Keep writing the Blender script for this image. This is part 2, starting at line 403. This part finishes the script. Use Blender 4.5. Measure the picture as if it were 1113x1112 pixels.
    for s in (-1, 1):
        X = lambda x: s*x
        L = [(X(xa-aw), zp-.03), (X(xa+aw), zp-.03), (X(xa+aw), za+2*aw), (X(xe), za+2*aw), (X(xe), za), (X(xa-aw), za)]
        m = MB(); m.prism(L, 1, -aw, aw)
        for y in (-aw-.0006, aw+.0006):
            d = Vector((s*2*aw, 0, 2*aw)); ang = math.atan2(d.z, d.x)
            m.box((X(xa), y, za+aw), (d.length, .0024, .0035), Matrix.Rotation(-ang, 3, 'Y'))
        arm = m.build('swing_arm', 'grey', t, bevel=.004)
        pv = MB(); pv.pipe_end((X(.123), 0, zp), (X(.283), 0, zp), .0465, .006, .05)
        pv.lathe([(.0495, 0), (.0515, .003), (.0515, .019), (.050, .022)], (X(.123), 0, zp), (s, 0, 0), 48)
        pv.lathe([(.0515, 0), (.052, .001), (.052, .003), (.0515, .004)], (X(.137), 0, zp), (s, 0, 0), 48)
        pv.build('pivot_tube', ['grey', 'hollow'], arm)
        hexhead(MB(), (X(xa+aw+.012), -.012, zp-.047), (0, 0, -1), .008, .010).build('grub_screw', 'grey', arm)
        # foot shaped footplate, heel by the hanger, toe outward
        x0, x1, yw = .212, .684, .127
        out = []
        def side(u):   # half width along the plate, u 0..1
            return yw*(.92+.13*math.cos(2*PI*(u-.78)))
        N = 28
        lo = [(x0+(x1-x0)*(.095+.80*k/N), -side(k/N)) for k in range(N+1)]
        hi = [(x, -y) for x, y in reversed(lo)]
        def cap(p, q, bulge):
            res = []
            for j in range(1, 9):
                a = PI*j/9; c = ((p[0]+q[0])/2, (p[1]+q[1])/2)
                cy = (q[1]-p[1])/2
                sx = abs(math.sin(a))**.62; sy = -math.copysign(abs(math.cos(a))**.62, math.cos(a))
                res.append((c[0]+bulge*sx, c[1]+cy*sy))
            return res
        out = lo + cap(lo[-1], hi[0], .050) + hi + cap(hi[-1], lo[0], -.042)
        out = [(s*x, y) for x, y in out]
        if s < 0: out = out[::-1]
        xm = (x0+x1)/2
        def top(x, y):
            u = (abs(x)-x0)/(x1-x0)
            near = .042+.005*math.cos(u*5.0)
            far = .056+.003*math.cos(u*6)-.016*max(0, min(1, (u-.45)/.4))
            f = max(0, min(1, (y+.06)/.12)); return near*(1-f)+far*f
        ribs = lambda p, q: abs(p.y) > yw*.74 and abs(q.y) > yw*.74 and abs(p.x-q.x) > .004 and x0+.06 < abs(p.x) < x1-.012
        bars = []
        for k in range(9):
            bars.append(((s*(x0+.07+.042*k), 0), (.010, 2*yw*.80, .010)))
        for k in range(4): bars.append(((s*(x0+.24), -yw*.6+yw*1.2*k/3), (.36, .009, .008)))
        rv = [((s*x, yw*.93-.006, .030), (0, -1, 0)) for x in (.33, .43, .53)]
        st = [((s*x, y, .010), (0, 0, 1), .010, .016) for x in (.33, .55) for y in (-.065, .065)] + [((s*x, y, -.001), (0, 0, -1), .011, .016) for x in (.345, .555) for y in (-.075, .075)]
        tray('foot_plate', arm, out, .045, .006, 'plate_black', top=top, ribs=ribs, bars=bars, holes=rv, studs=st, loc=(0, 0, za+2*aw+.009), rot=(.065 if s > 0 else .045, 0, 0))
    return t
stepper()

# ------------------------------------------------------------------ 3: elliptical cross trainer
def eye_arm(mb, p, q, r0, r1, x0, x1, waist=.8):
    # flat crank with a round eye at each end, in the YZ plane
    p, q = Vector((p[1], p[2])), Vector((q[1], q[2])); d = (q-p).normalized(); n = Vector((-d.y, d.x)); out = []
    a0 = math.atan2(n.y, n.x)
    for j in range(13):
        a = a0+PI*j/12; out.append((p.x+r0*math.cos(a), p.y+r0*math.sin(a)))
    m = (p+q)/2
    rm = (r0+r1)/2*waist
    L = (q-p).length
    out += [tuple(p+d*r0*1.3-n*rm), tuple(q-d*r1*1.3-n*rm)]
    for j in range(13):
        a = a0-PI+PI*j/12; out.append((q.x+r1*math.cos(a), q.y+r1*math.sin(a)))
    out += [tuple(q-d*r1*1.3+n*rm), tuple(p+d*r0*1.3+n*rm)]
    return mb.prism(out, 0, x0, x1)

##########

What to do:
Retype the listing. Match it exactly.

Full response:
Keep writing the Blender script for this image. This is part 2, starting at line 403. This part finishes the script. Use Blender 4.5. Measure the picture as if it were 1113x1112 pixels.
    for s in (-1, 1):
        X = lambda x: s*x
        L = [(X(xa-aw), zp-.03), (X(xa+aw), zp-.03), (X(xa+aw), za+2*aw), (X(xe), za+2*aw), (X(xe), za), (X(xa-aw), za)]
        m = MB(); m.prism(L, 1, -aw, aw)
        for y in (-aw-.0006, aw+.0006):
            d = Vector((s*2*aw, 0, 2*aw)); ang = math.atan2(d.z, d.x)
            m.box((X(xa), y, za+aw), (d.length, .0024, .0035), Matrix.Rotation(-ang, 3, 'Y'))
        arm = m.build('swing_arm', 'grey', t, bevel=.004)
        pv = MB(); pv.pipe_end((X(.123), 0, zp), (X(.283), 0, zp), .0465, .006, .05)
        pv.lathe([(.0495, 0), (.0515, .003), (.0515, .019), (.050, .022)], (X(.123), 0, zp), (s, 0, 0), 48)
        pv.lathe([(.0515, 0), (.052, .001), (.052, .003), (.0515, .004)], (X(.137), 0, zp), (s, 0, 0), 48)
        pv.build('pivot_tube', ['grey', 'hollow'], arm)
        hexhead(MB(), (X(xa+aw+.012), -.012, zp-.047), (0, 0, -1), .008, .010).build('grub_screw', 'grey', arm)
        # foot shaped footplate, heel by the hanger, toe outward
        x0, x1, yw = .212, .684, .127
        out = []
        def side(u):   # half width along the plate, u 0..1
            return yw*(.92+.13*math.cos(2*PI*(u-.78)))
        N = 28
        lo = [(x0+(x1-x0)*(.095+.80*k/N), -side(k/N)) for k in range(N+1)]
        hi = [(x, -y) for x, y in reversed(lo)]
        def cap(p, q, bulge):
            res = []
            for j in range(1, 9):
                a = PI*j/9; c = ((p[0]+q[0])/2, (p[1]+q[1])/2)
                cy = (q[1]-p[1])/2
                sx = abs(math.sin(a))**.62; sy = -math.copysign(abs(math.cos(a))**.62, math.cos(a))
                res.append((c[0]+bulge*sx, c[1]+cy*sy))
            return res
        out = lo + cap(lo[-1], hi[0], .050) + hi + cap(hi[-1], lo[0], -.042)
        out = [(s*x, y) for x, y in out]
        if s < 0: out = out[::-1]
        xm = (x0+x1)/2
        def top(x, y):
            u = (abs(x)-x0)/(x1-x0)
            near = .042+.005*math.cos(u*5.0)
            far = .056+.003*math.cos(u*6)-.016*max(0, min(1, (u-.45)/.4))
            f = max(0, min(1, (y+.06)/.12)); return near*(1-f)+far*f
        ribs = lambda p, q: abs(p.y) > yw*.74 and abs(q.y) > yw*.74 and abs(p.x-q.x) > .004 and x0+.06 < abs(p.x) < x1-.012
        bars = []
        for k in range(9):
            bars.append(((s*(x0+.07+.042*k), 0), (.010, 2*yw*.80, .010)))
        for k in range(4): bars.append(((s*(x0+.24), -yw*.6+yw*1.2*k/3), (.36, .009, .008)))
        rv = [((s*x, yw*.93-.006, .030), (0, -1, 0)) for x in (.33, .43, .53)]
        st = [((s*x, y, .010), (0, 0, 1), .010, .016) for x in (.33, .55) for y in (-.065, .065)] + [((s*x, y, -.001), (0, 0, -1), .011, .016) for x in (.345, .555) for y in (-.075, .075)]
        tray('foot_plate', arm, out, .045, .006, 'plate_black', top=top, ribs=ribs, bars=bars, holes=rv, studs=st, loc=(0, 0, za+2*aw+.009), rot=(.065 if s > 0 else .045, 0, 0))
    return t
stepper()

# ------------------------------------------------------------------ 3: elliptical cross trainer
def eye_arm(mb, p, q, r0, r1, x0, x1, waist=.8):
    # flat crank with a round eye at each end, in the YZ plane
    p, q = Vector((p[1], p[2])), Vector((q[1], q[2])); d = (q-p).normalized(); n = Vector((-d.y, d.x)); out = []
    a0 = math.atan2(n.y, n.x)
    for j in range(13):
        a = a0+PI*j/12; out.append((p.x+r0*math.cos(a), p.y+r0*math.sin(a)))
    m = (p+q)/2
    rm = (r0+r1)/2*waist
    L = (q-p).length
    out += [tuple(p+d*r0*1.3-n*rm), tuple(q-d*r1*1.3-n*rm)]
    for j in range(13):
        a = a0-PI+PI*j/12; out.append((q.x+r1*math.cos(a), q.y+r1*math.sin(a)))
    out += [tuple(q-d*r1*1.3+n*rm), tuple(p+d*r0*1.3+n*rm)]
    return mb.prism(out, 0, x0, x1)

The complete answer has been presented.